### [Do this]
Return the whole listing exactly as it stands.

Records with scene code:

= = = = =

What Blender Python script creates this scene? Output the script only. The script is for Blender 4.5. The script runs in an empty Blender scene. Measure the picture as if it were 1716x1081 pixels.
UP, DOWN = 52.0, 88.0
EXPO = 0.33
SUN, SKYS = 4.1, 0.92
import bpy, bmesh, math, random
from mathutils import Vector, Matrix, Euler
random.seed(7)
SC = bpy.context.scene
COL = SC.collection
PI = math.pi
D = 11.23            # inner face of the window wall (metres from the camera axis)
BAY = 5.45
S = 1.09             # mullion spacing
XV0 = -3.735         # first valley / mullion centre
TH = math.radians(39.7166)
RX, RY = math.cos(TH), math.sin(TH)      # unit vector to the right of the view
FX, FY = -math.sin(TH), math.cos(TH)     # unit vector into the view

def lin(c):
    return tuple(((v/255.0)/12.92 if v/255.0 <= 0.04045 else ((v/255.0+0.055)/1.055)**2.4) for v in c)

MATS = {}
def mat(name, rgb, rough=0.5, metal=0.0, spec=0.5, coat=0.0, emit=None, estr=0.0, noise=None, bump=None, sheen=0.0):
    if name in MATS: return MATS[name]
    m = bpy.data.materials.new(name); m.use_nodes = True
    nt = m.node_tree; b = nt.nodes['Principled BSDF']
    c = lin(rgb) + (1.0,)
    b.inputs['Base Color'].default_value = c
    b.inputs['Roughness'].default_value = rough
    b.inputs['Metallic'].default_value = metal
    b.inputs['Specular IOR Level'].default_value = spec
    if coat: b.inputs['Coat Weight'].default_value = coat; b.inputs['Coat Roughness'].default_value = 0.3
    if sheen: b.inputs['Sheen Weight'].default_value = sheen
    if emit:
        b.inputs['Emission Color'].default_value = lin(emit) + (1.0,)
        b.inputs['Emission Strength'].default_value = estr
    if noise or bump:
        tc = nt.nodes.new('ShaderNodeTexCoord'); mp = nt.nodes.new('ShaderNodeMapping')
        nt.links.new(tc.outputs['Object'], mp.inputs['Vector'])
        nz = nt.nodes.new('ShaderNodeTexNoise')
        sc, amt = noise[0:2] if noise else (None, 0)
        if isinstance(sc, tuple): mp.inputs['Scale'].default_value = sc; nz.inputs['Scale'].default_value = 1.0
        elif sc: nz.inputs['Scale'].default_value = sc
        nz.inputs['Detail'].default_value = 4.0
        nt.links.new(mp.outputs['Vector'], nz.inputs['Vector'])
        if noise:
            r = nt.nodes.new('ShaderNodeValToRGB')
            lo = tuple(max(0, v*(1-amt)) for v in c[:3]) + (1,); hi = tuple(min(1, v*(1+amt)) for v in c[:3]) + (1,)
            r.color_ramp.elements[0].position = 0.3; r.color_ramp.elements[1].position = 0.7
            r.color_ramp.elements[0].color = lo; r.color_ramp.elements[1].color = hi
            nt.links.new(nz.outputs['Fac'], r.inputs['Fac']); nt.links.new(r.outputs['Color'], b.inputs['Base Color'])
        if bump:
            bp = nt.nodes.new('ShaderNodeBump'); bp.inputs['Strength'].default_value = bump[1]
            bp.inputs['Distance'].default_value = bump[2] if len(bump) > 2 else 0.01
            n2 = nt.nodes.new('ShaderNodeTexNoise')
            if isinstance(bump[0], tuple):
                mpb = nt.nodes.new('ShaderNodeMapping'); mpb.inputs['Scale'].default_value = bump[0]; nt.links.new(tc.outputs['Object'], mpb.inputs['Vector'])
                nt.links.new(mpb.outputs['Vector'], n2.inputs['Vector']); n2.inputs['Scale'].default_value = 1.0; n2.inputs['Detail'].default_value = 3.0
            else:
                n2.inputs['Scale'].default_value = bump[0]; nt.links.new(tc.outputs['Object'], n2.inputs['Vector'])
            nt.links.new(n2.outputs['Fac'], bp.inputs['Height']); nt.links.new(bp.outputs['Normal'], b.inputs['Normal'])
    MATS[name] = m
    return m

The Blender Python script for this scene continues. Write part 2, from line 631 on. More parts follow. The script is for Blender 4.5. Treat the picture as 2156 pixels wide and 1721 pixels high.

= = = = =

### [Answer to the problem]
What Blender Python script creates this scene? Output the script only. The script is for Blender 4.5. The script runs in an empty Blender scene. Measure the picture as if it were 1716x1081 pixels.
UP, DOWN = 52.0, 88.0
EXPO = 0.33
SUN, SKYS = 4.1, 0.92
import bpy, bmesh, math, random
from mathutils import Vector, Matrix, Euler
random.seed(7)
SC = bpy.context.scene
COL = SC.collection
PI = math.pi
D = 11.23            # inner face of the window wall (metres from the camera axis)
BAY = 5.45
S = 1.09             # mullion spacing
XV0 = -3.735         # first valley / mullion centre
TH = math.radians(39.7166)
RX, RY = math.cos(TH), math.sin(TH)      # unit vector to the right of the view
FX, FY = -math.sin(TH), math.cos(TH)     # unit vector into the view

def lin(c):
    return tuple(((v/255.0)/12.92 if v/255.0 <= 0.04045 else ((v/255.0+0.055)/1.055)**2.4) for v in c)

MATS = {}
def mat(name, rgb, rough=0.5, metal=0.0, spec=0.5, coat=0.0, emit=None, estr=0.0, noise=None, bump=None, sheen=0.0):
    if name in MATS: return MATS[name]
    m = bpy.data.materials.new(name); m.use_nodes = True
    nt = m.node_tree; b = nt.nodes['Principled BSDF']
    c = lin(rgb) + (1.0,)
    b.inputs['Base Color'].default_value = c
    b.inputs['Roughness'].default_value = rough
    b.inputs['Metallic'].default_value = metal
    b.inputs['Specular IOR Level'].default_value = spec
    if coat: b.inputs['Coat Weight'].default_value = coat; b.inputs['Coat Roughness'].default_value = 0.3
    if sheen: b.inputs['Sheen Weight'].default_value = sheen
    if emit:
        b.inputs['Emission Color'].default_value = lin(emit) + (1.0,)
        b.inputs['Emission Strength'].default_value = estr
    if noise or bump:
        tc = nt.nodes.new('ShaderNodeTexCoord'); mp = nt.nodes.new('ShaderNodeMapping')
        nt.links.new(tc.outputs['Object'], mp.inputs['Vector'])
        nz = nt.nodes.new('ShaderNodeTexNoise')
        sc, amt = noise[0:2] if noise else (None, 0)
        if isinstance(sc, tuple): mp.inputs['Scale'].default_value = sc; nz.inputs['Scale'].default_value = 1.0
        elif sc: nz.inputs['Scale'].default_value = sc
        nz.inputs['Detail'].default_value = 4.0
        nt.links.new(mp.outputs['Vector'], nz.inputs['Vector'])
        if noise:
            r = nt.nodes.new('ShaderNodeValToRGB')
            lo = tuple(max(0, v*(1-amt)) for v in c[:3]) + (1,); hi = tuple(min(1, v*(1+amt)) for v in c[:3]) + (1,)
            r.color_ramp.elements[0].position = 0.3; r.color_ramp.elements[1].position = 0.7
            r.color_ramp.elements[0].color = lo; r.color_ramp.elements[1].color = hi
            nt.links.new(nz.outputs['Fac'], r.inputs['Fac']); nt.links.new(r.outputs['Color'], b.inputs['Base Color'])
        if bump:
            bp = nt.nodes.new('ShaderNodeBump'); bp.inputs['Strength'].default_value = bump[1]
            bp.inputs['Distance'].default_value = bump[2] if len(bump) > 2 else 0.01
            n2 = nt.nodes.new('ShaderNodeTexNoise')
            if isinstance(bump[0], tuple):
                mpb = nt.nodes.new('ShaderNodeMapping'); mpb.inputs['Scale'].default_value = bump[0]; nt.links.new(tc.outputs['Object'], mpb.inputs['Vector'])
                nt.links.new(mpb.outputs['Vector'], n2.inputs['Vector']); n2.inputs['Scale'].default_value = 1.0; n2.inputs['Detail'].default_value = 3.0
            else:
                n2.inputs['Scale'].default_value = bump[0]; nt.links.new(tc.outputs['Object'], n2.inputs['Vector'])
            nt.links.new(n2.outputs['Fac'], bp.inputs['Height']); nt.links.new(bp.outputs['Normal'], b.inputs['Normal'])
    MATS[name] = m
    return m

The Blender Python script for this scene continues. Write part 2, from line 631 on. More parts follow. The script is for Blender 4.5. Treat the picture as 2156 pixels wide and 1721 pixels high.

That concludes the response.